> **Data extract**
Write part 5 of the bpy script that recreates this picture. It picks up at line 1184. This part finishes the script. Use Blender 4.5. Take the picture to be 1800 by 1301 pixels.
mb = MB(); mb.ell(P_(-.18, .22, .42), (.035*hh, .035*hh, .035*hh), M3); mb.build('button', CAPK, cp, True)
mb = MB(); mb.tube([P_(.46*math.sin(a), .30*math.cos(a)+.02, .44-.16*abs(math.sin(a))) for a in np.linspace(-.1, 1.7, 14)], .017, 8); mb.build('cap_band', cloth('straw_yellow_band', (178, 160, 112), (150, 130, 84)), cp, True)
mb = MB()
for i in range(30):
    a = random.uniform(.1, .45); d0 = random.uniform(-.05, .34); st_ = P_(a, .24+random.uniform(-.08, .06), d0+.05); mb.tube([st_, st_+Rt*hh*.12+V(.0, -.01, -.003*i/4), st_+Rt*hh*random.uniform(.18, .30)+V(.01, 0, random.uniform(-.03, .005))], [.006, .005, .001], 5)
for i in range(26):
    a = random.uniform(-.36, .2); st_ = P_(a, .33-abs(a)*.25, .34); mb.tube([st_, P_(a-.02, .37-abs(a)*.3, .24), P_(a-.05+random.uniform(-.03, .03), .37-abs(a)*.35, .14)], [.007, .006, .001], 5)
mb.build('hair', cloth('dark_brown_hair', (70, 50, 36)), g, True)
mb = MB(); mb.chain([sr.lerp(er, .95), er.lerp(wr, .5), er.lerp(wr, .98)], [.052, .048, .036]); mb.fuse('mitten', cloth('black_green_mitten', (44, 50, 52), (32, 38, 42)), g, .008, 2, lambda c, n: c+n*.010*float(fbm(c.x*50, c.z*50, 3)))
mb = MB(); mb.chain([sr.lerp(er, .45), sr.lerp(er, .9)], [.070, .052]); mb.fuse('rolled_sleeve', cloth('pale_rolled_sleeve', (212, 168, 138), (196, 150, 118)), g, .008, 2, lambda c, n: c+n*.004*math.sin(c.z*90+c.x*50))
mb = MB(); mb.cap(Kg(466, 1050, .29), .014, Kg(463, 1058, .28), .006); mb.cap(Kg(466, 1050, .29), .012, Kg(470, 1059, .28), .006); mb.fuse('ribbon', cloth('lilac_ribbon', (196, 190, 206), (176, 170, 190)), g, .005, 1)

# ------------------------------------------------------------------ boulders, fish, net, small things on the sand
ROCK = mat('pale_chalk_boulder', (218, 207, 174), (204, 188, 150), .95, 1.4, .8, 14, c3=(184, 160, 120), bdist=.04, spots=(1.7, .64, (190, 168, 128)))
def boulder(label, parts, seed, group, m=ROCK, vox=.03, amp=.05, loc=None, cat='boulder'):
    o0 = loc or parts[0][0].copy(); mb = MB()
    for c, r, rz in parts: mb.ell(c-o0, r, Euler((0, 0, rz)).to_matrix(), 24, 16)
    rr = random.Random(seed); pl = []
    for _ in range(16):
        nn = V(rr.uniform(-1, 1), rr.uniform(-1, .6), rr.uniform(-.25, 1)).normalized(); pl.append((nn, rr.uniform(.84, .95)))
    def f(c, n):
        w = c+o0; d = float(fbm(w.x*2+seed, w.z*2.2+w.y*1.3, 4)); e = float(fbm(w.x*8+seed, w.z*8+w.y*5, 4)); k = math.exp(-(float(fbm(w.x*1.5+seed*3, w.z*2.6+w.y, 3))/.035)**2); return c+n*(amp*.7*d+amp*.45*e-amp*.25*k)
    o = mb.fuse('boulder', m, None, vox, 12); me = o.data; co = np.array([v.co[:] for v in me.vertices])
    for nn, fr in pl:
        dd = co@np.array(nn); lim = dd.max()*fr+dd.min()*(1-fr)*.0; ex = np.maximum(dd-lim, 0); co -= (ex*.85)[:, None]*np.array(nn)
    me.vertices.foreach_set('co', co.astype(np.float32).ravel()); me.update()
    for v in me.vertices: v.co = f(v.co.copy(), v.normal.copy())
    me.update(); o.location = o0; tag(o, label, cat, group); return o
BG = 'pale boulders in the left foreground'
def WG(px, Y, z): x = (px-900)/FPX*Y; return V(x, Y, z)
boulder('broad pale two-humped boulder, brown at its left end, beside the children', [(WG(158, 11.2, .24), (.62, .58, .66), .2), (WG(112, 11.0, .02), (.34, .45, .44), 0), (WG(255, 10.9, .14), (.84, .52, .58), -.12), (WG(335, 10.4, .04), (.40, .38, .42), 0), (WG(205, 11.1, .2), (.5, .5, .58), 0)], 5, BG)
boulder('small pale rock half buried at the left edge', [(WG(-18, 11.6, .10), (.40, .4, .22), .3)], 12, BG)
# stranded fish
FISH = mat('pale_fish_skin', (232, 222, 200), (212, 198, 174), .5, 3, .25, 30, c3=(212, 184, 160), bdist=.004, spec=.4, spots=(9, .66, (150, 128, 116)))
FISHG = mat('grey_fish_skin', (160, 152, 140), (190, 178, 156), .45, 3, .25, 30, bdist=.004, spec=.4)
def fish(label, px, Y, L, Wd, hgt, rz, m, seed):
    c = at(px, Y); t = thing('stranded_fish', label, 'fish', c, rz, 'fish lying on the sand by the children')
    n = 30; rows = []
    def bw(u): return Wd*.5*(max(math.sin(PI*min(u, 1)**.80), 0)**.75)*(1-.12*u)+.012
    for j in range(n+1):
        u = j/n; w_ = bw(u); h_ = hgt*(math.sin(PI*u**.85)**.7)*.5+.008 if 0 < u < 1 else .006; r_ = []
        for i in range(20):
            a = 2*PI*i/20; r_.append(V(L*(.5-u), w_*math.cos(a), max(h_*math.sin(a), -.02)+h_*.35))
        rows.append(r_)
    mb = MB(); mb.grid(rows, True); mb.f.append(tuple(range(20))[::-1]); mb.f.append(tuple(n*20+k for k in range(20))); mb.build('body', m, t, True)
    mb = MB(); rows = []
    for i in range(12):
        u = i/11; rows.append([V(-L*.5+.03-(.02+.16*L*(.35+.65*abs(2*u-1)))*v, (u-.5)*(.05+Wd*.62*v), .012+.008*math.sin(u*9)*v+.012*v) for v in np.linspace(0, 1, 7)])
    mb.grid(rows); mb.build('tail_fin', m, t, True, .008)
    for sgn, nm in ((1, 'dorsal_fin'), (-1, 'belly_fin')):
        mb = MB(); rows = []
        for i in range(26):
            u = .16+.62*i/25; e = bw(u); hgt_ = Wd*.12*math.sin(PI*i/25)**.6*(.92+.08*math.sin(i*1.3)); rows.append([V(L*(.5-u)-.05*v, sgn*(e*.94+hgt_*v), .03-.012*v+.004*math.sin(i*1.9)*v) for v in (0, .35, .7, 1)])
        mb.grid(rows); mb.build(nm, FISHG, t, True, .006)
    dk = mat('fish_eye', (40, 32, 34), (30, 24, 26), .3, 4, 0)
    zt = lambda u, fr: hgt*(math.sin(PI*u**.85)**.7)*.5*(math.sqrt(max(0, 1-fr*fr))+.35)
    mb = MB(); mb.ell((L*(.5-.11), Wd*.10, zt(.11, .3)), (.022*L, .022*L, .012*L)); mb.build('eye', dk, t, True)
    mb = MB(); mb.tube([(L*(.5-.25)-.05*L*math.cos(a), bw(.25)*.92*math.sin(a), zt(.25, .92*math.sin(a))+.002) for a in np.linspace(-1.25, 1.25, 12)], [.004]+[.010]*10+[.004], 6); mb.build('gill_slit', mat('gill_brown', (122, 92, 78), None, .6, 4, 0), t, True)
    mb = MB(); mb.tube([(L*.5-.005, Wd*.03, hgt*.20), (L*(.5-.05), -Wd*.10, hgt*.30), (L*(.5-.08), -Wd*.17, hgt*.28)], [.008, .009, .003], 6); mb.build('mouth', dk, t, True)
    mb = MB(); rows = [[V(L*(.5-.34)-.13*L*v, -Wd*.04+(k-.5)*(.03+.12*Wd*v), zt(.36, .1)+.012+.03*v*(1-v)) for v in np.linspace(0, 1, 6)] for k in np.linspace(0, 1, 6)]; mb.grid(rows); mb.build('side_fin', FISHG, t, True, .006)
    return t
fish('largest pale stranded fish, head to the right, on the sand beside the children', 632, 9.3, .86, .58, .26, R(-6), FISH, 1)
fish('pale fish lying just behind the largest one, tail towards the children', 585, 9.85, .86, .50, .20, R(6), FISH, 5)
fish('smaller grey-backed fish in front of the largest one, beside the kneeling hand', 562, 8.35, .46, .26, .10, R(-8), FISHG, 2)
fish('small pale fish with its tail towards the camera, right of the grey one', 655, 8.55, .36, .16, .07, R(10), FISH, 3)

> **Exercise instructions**
Set down, exactly as written, each line of the data from its opening line through the one containing "g, .005, 1)". Output nothing more.

> **The completed task**
Write part 5 of the bpy script that recreates this picture. It picks up at line 1184. This part finishes the script. Use Blender 4.5. Take the picture to be 1800 by 1301 pixels.
mb = MB(); mb.ell(P_(-.18, .22, .42), (.035*hh, .035*hh, .035*hh), M3); mb.build('button', CAPK, cp, True)
mb = MB(); mb.tube([P_(.46*math.sin(a), .30*math.cos(a)+.02, .44-.16*abs(math.sin(a))) for a in np.linspace(-.1, 1.7, 14)], .017, 8); mb.build('cap_band', cloth('straw_yellow_band', (178, 160, 112), (150, 130, 84)), cp, True)
mb = MB()
for i in range(30):
    a = random.uniform(.1, .45); d0 = random.uniform(-.05, .34); st_ = P_(a, .24+random.uniform(-.08, .06), d0+.05); mb.tube([st_, st_+Rt*hh*.12+V(.0, -.01, -.003*i/4), st_+Rt*hh*random.uniform(.18, .30)+V(.01, 0, random.uniform(-.03, .005))], [.006, .005, .001], 5)
for i in range(26):
    a = random.uniform(-.36, .2); st_ = P_(a, .33-abs(a)*.25, .34); mb.tube([st_, P_(a-.02, .37-abs(a)*.3, .24), P_(a-.05+random.uniform(-.03, .03), .37-abs(a)*.35, .14)], [.007, .006, .001], 5)
mb.build('hair', cloth('dark_brown_hair', (70, 50, 36)), g, True)
mb = MB(); mb.chain([sr.lerp(er, .95), er.lerp(wr, .5), er.lerp(wr, .98)], [.052, .048, .036]); mb.fuse('mitten', cloth('black_green_mitten', (44, 50, 52), (32, 38, 42)), g, .008, 2, lambda c, n: c+n*.010*float(fbm(c.x*50, c.z*50, 3)))
mb = MB(); mb.chain([sr.lerp(er, .45), sr.lerp(er, .9)], [.070, .052]); mb.fuse('rolled_sleeve', cloth('pale_rolled_sleeve', (212, 168, 138), (196, 150, 118)), g, .008, 2, lambda c, n: c+n*.004*math.sin(c.z*90+c.x*50))
mb = MB(); mb.cap(Kg(466, 1050, .29), .014, Kg(463, 1058, .28), .006); mb.cap(Kg(466, 1050, .29), .012, Kg(470, 1059, .28), .006); mb.fuse('ribbon', cloth('lilac_ribbon', (196, 190, 206), (176, 170, 190)), g, .005, 1)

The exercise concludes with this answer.